==== GIVEN RECORDS
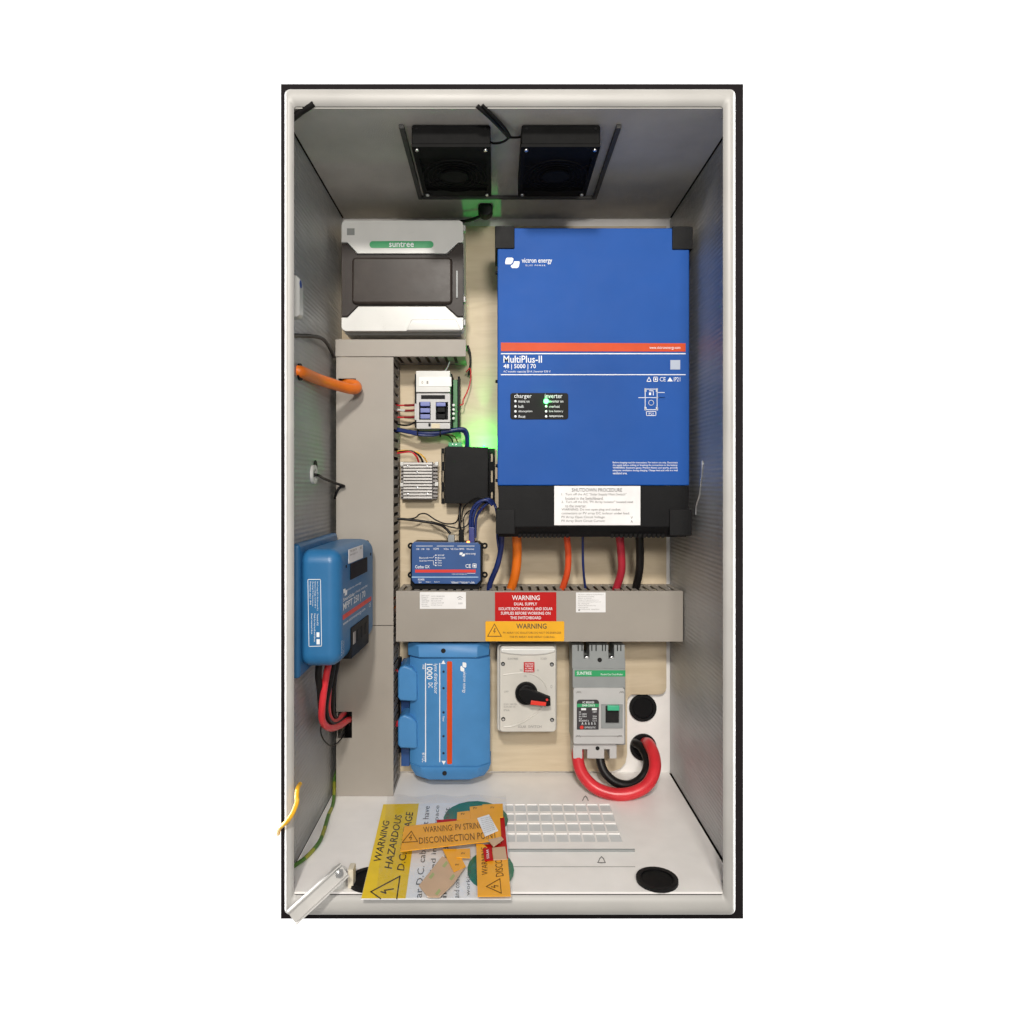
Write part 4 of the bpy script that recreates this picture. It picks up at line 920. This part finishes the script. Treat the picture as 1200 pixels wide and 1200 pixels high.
========
==== GIVEN RECORDS
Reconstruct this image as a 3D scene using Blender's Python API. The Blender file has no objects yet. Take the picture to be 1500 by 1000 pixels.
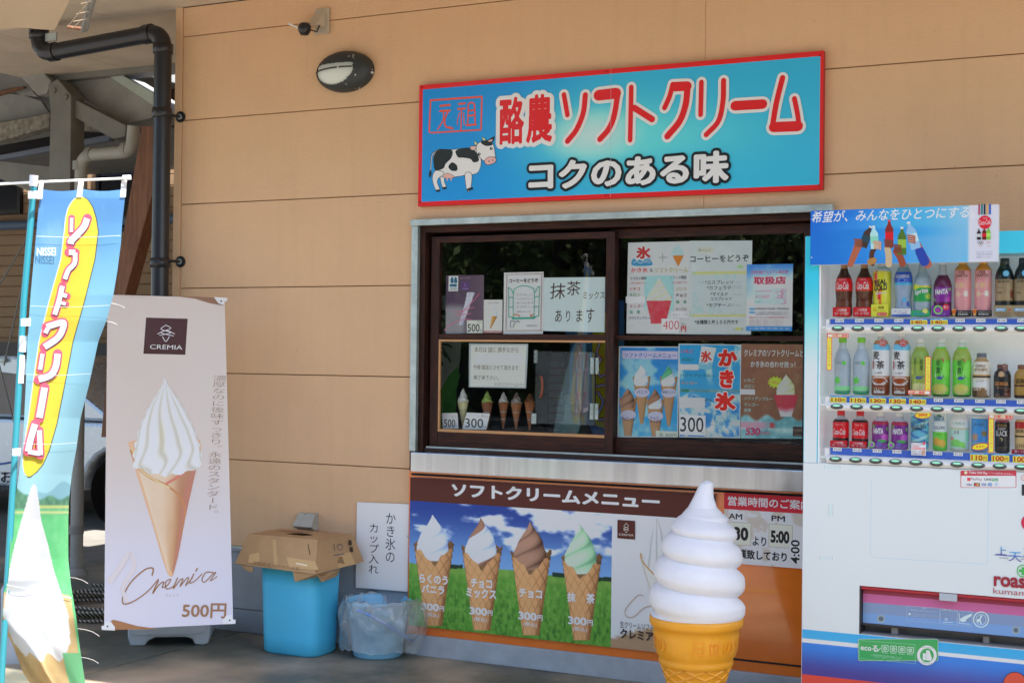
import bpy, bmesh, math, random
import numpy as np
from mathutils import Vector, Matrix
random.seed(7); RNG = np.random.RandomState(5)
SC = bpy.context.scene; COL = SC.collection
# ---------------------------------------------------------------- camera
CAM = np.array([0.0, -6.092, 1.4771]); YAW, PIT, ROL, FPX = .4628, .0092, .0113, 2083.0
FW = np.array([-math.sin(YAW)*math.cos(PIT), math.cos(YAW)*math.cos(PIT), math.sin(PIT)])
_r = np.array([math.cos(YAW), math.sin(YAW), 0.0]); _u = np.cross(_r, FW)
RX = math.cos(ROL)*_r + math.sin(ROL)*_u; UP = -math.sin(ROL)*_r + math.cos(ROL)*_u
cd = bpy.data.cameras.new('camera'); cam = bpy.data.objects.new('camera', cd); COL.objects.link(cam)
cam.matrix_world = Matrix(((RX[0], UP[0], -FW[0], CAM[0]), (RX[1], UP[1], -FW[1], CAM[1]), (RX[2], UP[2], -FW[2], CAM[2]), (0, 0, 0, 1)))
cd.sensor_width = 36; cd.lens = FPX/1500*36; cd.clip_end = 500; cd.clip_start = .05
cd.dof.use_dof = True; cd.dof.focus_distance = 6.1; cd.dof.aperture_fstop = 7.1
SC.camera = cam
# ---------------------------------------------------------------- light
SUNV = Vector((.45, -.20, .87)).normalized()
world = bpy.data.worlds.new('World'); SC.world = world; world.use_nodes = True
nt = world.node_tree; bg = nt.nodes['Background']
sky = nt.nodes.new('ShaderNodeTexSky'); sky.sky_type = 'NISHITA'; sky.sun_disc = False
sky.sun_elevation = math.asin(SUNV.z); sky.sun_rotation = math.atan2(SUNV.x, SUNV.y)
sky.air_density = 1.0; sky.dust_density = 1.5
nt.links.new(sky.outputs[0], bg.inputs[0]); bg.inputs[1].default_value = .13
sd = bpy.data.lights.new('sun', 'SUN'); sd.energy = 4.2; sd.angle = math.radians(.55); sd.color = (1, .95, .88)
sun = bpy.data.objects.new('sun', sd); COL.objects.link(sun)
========
==== GIVEN RECORDS
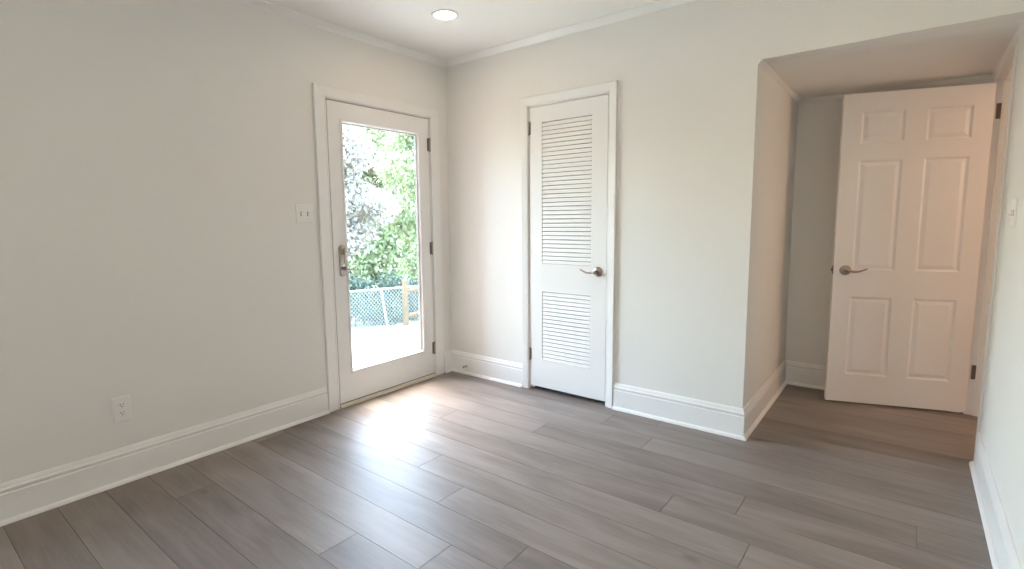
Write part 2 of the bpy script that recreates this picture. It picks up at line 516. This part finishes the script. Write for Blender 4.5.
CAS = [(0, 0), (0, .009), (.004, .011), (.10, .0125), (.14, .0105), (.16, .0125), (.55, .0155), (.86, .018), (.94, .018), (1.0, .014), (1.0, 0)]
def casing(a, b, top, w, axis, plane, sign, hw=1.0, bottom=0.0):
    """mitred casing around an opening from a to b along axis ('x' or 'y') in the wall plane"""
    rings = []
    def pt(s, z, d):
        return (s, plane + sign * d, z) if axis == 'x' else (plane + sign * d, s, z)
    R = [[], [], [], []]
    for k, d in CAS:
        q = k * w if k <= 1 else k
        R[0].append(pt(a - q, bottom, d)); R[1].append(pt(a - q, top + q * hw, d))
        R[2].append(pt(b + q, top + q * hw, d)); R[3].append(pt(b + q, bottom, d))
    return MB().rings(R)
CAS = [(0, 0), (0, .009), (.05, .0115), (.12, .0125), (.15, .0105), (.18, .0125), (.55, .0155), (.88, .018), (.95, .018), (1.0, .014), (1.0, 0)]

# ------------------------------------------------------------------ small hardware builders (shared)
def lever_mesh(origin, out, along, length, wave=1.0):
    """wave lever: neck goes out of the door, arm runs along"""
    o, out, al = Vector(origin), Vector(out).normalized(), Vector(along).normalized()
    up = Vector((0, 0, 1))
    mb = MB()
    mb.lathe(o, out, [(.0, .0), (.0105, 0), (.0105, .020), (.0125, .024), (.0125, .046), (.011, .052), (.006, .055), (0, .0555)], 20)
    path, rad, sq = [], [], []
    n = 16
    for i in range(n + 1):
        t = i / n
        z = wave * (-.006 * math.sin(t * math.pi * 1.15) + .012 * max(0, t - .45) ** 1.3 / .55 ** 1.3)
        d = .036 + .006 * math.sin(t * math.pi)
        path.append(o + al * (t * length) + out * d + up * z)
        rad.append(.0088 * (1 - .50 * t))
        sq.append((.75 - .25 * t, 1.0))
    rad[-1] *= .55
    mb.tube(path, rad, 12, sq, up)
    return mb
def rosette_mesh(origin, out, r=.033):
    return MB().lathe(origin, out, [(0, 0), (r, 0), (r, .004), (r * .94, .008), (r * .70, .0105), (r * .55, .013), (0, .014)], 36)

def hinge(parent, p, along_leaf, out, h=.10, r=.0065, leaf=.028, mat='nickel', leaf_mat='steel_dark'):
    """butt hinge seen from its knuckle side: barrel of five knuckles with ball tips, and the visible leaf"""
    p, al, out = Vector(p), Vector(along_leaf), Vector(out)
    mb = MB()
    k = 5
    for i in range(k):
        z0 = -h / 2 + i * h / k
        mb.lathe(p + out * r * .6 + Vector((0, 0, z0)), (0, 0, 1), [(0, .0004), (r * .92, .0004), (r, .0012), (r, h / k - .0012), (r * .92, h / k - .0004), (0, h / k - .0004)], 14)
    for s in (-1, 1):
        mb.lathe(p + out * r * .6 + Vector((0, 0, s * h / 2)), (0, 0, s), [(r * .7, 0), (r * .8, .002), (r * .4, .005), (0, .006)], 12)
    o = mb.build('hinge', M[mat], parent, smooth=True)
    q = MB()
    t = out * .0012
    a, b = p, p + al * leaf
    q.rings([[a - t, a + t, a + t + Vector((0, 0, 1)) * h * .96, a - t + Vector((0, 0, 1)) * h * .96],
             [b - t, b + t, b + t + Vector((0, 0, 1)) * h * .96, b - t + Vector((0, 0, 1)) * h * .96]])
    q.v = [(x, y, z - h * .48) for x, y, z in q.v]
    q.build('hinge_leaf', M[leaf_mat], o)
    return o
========
▶ [WRITTEN TASK]
In the data above, count the lines where the word "script" appears; reply with the number only.

▶ [EXERCISE RESULT]
2